* [To do]: Retype word for word the lines lying between the line containing "g = MB(); g.box((0, .12, .62), (1.55, .03, .72));" and the line containing "g = MB(); g.grid(it, 30, 8, flip=sg", together with those two lines themselves, and nothing besides.

:: Recorded data

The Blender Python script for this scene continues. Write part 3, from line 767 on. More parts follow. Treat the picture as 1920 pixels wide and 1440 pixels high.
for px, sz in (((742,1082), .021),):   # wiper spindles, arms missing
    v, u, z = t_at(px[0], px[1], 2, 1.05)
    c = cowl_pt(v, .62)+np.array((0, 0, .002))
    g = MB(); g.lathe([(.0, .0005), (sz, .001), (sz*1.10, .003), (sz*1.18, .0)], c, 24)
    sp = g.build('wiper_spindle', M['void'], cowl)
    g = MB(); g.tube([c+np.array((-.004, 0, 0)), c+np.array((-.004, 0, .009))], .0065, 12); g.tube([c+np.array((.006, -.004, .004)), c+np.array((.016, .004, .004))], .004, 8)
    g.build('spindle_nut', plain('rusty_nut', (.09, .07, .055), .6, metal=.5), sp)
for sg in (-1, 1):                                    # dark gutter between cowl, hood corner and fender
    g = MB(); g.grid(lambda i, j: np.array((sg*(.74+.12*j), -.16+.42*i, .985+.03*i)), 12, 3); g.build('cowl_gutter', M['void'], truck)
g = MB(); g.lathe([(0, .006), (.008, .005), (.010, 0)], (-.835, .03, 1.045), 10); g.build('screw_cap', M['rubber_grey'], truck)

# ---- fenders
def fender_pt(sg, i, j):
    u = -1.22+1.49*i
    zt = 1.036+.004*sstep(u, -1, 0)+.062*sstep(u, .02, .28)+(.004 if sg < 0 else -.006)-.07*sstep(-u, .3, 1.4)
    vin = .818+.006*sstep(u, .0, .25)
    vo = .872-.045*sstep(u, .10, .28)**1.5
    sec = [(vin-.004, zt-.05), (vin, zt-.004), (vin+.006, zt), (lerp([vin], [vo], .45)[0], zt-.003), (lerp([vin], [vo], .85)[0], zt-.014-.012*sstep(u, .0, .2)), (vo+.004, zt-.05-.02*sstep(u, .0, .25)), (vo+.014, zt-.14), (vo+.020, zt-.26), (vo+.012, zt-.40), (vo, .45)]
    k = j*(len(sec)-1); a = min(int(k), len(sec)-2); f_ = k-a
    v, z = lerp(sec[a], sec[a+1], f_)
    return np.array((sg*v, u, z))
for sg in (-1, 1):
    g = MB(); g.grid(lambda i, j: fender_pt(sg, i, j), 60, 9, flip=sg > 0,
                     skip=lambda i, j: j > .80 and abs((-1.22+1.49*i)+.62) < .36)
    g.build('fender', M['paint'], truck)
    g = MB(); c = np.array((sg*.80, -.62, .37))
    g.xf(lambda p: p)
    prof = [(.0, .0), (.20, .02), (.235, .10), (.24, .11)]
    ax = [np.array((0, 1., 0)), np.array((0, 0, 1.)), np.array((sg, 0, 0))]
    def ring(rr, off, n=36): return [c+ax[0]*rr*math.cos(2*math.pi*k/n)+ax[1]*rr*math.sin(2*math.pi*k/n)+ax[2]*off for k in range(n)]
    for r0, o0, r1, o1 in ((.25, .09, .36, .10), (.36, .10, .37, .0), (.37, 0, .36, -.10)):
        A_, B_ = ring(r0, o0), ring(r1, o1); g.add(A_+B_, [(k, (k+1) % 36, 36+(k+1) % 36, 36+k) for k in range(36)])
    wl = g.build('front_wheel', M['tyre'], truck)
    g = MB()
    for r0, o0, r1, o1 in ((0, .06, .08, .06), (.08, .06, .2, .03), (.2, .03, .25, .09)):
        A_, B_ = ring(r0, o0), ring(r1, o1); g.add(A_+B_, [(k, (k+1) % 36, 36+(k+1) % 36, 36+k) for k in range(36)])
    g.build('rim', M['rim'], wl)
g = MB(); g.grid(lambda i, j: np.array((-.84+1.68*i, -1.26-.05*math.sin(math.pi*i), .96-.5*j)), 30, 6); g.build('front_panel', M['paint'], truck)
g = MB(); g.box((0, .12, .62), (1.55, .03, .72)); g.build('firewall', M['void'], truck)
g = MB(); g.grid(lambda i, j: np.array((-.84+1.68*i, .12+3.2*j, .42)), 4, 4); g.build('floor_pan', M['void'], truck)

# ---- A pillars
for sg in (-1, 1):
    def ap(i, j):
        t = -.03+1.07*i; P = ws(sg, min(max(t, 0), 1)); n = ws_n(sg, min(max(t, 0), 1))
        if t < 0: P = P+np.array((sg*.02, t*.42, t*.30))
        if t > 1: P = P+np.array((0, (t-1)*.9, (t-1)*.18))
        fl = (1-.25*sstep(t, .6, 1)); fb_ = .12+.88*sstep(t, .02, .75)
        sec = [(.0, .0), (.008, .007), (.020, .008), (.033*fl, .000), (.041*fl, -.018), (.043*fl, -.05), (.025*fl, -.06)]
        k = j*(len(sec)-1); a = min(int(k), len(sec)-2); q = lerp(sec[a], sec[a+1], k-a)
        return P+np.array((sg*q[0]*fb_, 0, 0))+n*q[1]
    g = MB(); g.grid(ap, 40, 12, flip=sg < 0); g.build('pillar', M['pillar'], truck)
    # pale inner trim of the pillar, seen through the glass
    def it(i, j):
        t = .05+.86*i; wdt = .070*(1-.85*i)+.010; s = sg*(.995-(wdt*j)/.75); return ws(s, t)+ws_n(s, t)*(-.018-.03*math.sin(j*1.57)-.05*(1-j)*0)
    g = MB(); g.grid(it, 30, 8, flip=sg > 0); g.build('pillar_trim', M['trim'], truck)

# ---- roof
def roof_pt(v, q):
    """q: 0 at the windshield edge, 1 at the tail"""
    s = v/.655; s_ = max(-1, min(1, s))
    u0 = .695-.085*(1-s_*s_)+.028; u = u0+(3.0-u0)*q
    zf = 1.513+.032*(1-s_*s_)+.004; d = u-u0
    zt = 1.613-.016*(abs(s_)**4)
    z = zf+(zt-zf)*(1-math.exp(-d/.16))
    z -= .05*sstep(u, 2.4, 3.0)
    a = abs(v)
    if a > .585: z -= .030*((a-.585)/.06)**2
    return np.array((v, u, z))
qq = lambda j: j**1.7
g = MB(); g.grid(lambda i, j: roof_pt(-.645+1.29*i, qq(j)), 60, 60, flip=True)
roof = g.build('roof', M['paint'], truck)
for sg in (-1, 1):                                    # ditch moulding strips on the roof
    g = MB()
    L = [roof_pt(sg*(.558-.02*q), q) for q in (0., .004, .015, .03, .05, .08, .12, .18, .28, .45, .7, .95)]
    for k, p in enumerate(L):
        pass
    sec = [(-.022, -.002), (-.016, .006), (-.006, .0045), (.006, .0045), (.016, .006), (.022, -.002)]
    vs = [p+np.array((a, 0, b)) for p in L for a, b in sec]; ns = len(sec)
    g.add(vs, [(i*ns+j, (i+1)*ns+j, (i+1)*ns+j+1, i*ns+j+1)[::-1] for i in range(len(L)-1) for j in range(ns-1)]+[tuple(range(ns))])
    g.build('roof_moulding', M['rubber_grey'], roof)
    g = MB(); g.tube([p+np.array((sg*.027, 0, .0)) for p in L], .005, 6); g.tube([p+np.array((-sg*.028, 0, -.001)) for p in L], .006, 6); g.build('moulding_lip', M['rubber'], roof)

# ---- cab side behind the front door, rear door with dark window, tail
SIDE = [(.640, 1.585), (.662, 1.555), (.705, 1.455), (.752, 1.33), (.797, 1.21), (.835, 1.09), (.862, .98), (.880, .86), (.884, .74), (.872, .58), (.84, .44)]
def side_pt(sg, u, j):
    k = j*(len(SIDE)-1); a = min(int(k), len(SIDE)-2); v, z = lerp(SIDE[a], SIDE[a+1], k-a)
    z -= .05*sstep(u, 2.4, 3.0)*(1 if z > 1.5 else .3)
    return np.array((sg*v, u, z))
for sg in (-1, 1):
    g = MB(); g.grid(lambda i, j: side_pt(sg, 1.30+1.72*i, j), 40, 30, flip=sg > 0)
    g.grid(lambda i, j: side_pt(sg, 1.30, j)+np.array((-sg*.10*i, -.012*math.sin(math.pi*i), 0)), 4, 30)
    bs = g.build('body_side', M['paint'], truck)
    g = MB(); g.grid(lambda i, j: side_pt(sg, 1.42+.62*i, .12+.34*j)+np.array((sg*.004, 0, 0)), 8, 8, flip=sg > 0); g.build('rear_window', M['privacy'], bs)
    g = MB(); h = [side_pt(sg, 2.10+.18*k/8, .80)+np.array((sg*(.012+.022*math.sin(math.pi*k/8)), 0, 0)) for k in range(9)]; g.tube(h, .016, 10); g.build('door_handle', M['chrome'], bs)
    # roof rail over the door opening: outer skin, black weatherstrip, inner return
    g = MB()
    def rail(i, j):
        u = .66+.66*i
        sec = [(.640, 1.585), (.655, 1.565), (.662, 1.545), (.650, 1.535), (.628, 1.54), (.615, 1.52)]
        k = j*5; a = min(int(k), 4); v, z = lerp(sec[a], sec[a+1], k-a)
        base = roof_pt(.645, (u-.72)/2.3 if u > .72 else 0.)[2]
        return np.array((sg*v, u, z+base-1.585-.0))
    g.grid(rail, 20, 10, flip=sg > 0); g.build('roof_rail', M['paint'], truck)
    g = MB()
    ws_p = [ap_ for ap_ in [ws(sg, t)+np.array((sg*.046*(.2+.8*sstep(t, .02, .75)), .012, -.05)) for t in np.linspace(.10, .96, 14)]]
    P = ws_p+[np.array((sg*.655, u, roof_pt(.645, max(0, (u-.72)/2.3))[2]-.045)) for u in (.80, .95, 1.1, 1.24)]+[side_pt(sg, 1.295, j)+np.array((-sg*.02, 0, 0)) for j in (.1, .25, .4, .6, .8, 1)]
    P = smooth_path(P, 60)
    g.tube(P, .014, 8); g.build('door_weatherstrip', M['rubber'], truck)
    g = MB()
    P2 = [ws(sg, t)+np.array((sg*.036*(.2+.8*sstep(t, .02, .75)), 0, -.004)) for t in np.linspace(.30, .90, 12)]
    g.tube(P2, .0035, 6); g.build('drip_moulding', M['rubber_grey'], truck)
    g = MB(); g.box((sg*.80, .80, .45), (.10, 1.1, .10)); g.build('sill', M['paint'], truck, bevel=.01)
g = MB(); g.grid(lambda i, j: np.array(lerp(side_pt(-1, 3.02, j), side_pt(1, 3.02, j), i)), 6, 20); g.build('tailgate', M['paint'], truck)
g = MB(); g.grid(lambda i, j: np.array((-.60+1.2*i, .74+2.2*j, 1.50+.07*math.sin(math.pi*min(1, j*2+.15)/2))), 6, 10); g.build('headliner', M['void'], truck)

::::

* [Solved exercise]:
g = MB(); g.box((0, .12, .62), (1.55, .03, .72)); g.build('firewall', M['void'], truck)
g = MB(); g.grid(lambda i, j: np.array((-.84+1.68*i, .12+3.2*j, .42)), 4, 4); g.build('floor_pan', M['void'], truck)

# ---- A pillars
for sg in (-1, 1):
    def ap(i, j):
        t = -.03+1.07*i; P = ws(sg, min(max(t, 0), 1)); n = ws_n(sg, min(max(t, 0), 1))
        if t < 0: P = P+np.array((sg*.02, t*.42, t*.30))
        if t > 1: P = P+np.array((0, (t-1)*.9, (t-1)*.18))
        fl = (1-.25*sstep(t, .6, 1)); fb_ = .12+.88*sstep(t, .02, .75)
        sec = [(.0, .0), (.008, .007), (.020, .008), (.033*fl, .000), (.041*fl, -.018), (.043*fl, -.05), (.025*fl, -.06)]
        k = j*(len(sec)-1); a = min(int(k), len(sec)-2); q = lerp(sec[a], sec[a+1], k-a)
        return P+np.array((sg*q[0]*fb_, 0, 0))+n*q[1]
    g = MB(); g.grid(ap, 40, 12, flip=sg < 0); g.build('pillar', M['pillar'], truck)
    # pale inner trim of the pillar, seen through the glass
    def it(i, j):
        t = .05+.86*i; wdt = .070*(1-.85*i)+.010; s = sg*(.995-(wdt*j)/.75); return ws(s, t)+ws_n(s, t)*(-.018-.03*math.sin(j*1.57)-.05*(1-j)*0)
    g = MB(); g.grid(it, 30, 8, flip=sg > 0); g.build('pillar_trim', M['trim'], truck)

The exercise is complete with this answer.